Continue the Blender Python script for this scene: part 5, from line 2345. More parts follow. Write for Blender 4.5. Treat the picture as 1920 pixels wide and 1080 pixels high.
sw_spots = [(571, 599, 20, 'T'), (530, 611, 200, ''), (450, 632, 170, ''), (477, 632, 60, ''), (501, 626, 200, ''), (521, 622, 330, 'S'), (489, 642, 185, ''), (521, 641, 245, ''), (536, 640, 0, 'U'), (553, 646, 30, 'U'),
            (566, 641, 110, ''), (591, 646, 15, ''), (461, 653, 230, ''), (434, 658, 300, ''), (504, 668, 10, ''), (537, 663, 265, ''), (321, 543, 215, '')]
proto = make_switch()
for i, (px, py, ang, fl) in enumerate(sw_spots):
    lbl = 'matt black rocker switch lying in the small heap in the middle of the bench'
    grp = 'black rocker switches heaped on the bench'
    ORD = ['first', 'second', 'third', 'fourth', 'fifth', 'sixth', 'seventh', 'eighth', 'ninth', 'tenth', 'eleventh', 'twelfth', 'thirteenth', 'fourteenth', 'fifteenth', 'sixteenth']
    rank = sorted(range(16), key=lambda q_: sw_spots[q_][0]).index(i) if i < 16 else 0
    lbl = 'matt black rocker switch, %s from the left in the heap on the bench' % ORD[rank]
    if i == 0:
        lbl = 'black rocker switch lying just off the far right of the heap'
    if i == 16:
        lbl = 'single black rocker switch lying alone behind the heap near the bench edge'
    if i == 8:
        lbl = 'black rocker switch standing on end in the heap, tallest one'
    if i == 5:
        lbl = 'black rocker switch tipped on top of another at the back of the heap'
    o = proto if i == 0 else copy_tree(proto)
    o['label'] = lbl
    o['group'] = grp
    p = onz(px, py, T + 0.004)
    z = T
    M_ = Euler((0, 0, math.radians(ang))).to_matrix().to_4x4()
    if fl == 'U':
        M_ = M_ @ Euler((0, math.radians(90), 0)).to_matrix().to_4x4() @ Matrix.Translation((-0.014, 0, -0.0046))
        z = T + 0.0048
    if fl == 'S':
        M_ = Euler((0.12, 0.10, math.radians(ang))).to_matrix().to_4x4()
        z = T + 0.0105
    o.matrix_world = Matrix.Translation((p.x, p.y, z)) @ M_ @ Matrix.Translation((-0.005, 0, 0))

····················

• Task details
Type the whole listing again, unaltered.

• Solution to the exercise
Continue the Blender Python script for this scene: part 5, from line 2345. More parts follow. Write for Blender 4.5. Treat the picture as 1920 pixels wide and 1080 pixels high.
sw_spots = [(571, 599, 20, 'T'), (530, 611, 200, ''), (450, 632, 170, ''), (477, 632, 60, ''), (501, 626, 200, ''), (521, 622, 330, 'S'), (489, 642, 185, ''), (521, 641, 245, ''), (536, 640, 0, 'U'), (553, 646, 30, 'U'),
            (566, 641, 110, ''), (591, 646, 15, ''), (461, 653, 230, ''), (434, 658, 300, ''), (504, 668, 10, ''), (537, 663, 265, ''), (321, 543, 215, '')]
proto = make_switch()
for i, (px, py, ang, fl) in enumerate(sw_spots):
    lbl = 'matt black rocker switch lying in the small heap in the middle of the bench'
    grp = 'black rocker switches heaped on the bench'
    ORD = ['first', 'second', 'third', 'fourth', 'fifth', 'sixth', 'seventh', 'eighth', 'ninth', 'tenth', 'eleventh', 'twelfth', 'thirteenth', 'fourteenth', 'fifteenth', 'sixteenth']
    rank = sorted(range(16), key=lambda q_: sw_spots[q_][0]).index(i) if i < 16 else 0
    lbl = 'matt black rocker switch, %s from the left in the heap on the bench' % ORD[rank]
    if i == 0:
        lbl = 'black rocker switch lying just off the far right of the heap'
    if i == 16:
        lbl = 'single black rocker switch lying alone behind the heap near the bench edge'
    if i == 8:
        lbl = 'black rocker switch standing on end in the heap, tallest one'
    if i == 5:
        lbl = 'black rocker switch tipped on top of another at the back of the heap'
    o = proto if i == 0 else copy_tree(proto)
    o['label'] = lbl
    o['group'] = grp
    p = onz(px, py, T + 0.004)
    z = T
    M_ = Euler((0, 0, math.radians(ang))).to_matrix().to_4x4()
    if fl == 'U':
        M_ = M_ @ Euler((0, math.radians(90), 0)).to_matrix().to_4x4() @ Matrix.Translation((-0.014, 0, -0.0046))
        z = T + 0.0048
    if fl == 'S':
        M_ = Euler((0.12, 0.10, math.radians(ang))).to_matrix().to_4x4()
        z = T + 0.0105
    o.matrix_world = Matrix.Translation((p.x, p.y, z)) @ M_ @ Matrix.Translation((-0.005, 0, 0))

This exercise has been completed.